La pratique de ces deux principes, sagesse et méthode, conduit finalement à l'obtention du corps de vérité, l'aspect de la sagesse, et du corps de forme, l'aspect physique, du Bouddha.
« Nous nous sommes réunis ici aujourd'hui et j'ai pu vous donner une introduction aux Huit versets d'entraînement de l'esprit et à la Louange à Manjoushri. Chacun d'entre nous doit aligner sa pratique à l'enseignement du Bouddha.
« L'autre jour, à Stok, devant la grande statue du Bouddha, j'ai fait une prière pour suivre les enseignements du mieux que je peux, conformément à l'enseignement du Bouddha.
« Je respecte toutes les religions du monde, car elles recommandent toutes la pratique de l'amour et de la compassion. Cependant, le bouddhisme possède également une vaste et profonde accumulation de philosophie. Mes amis musulmans aimeraient peut-être examiner nos explications sur la compassion, tout en conservant leur foi en Allah. Puisque le développement de l'amour et de la compassion est notre objectif commun, il n'y a pas de place pour la discrimination entre les personnes d'une religion ou d'une autre. Nous devrions tous vivre ensemble en harmonie.

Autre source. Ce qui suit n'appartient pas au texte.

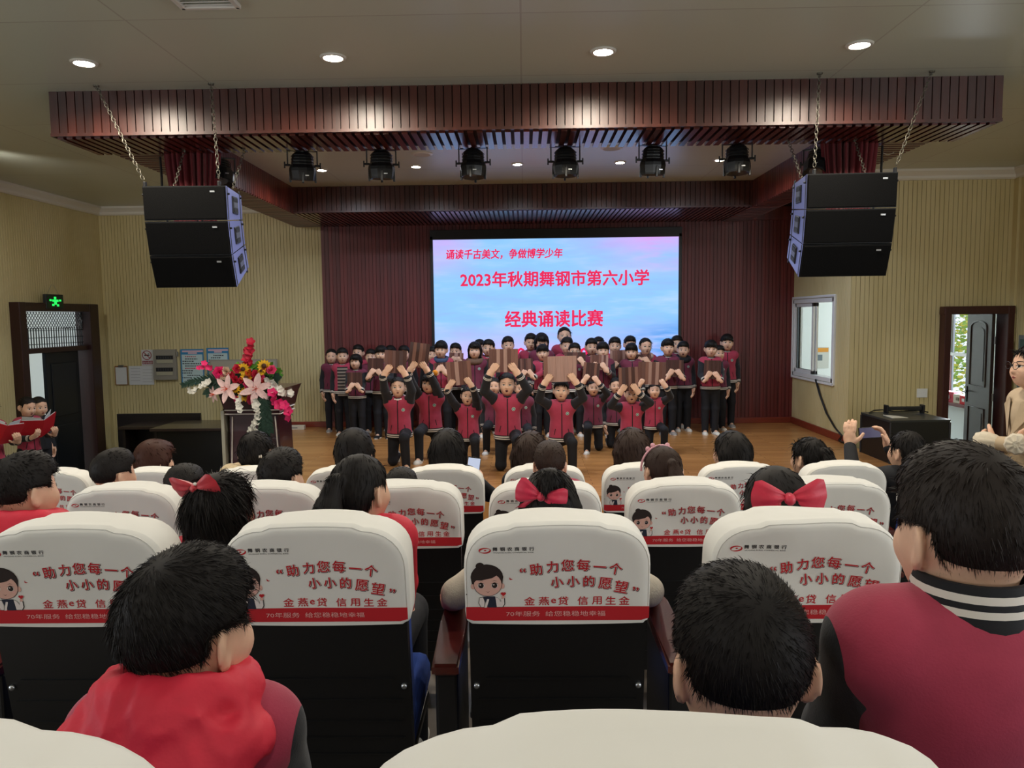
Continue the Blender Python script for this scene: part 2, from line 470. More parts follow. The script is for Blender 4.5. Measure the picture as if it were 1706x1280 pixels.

« J'aimerais également vous rappeler que nous avons créé l'une de nos premières écoles à Mussoorie et que d'autres se sont inspirées de ce modèle. Au début, ces écoles employaient des guéshés et des maîtres en tant qu'instructeurs religieux. Cependant, il m'a semblé par la suite qu'une telle approche était limitée et étroite. Nous avons donc rebaptisé ces instructeurs "professeurs de philosophie", une position qui permet une plus grande ouverture d'esprit.
« En outre, j'ai encouragé les moniales à étudier et certaines d'entre elles sont devenues des guéshémas. La philosophie vous incite à utiliser votre intelligence. C'est l'une des raisons pour lesquelles j'ai été heureux de voir de jeunes étudiants débattre entre eux ici aujourd'hui.
« Si je puis me permettre, je me demande parfois si, si j'avais l'occasion de débattre avec Nagarjouna, je ne serais pas capable de lui faire gratter la tête. Tchapa Tcheukyi Sèngé a formalisé le système tibétain de débat sur la base de textes traitant de la logique et de la raison et a conçu une approche analytique qui peut être employée en relation avec n'importe quel sujet dans n'importe quel contexte. C'est une procédure que j'admire et que je vous recommande de connaître. C'est tout pour aujourd'hui.
« En ce 50e anniversaire de l'école, j'aimerais saluer les étudiants, les enseignants et le personnel et vous remercier tous. Il ne s'agit pas de préserver l'enseignement du Bouddha pour les deux prochaines années, mais pour les centaines d'années à venir. Merci et Tashi Delek.
Les élèves présentèrent plusieurs chants et danses, certains traditionnels et locaux, d'autres plus modernes, en l'honneur de Sa Sainteté.
Le directeur de l'école, Stanzin Dawa, prononça des paroles de remerciement. Il déclara qu'il avait l'intention de transmettre son respect et sa gratitude à Sa Sainteté. Il dit que tous les membres de l'école se sentaient profondément honorés que Sa Sainteté ait honoré l'occasion de sa présence. Il remercia également les membres de l'administration locale, les invités et les sympathisants d'avoir assisté à cette joyeuse occasion.
Sa Sainteté salua la foule avant de monter dans sa voiture et de redescendre par Leh, où, une fois de plus, les sympathisants étaient massés le long de la route, pour retourner à sa résidence de Shewatsel Phodrang.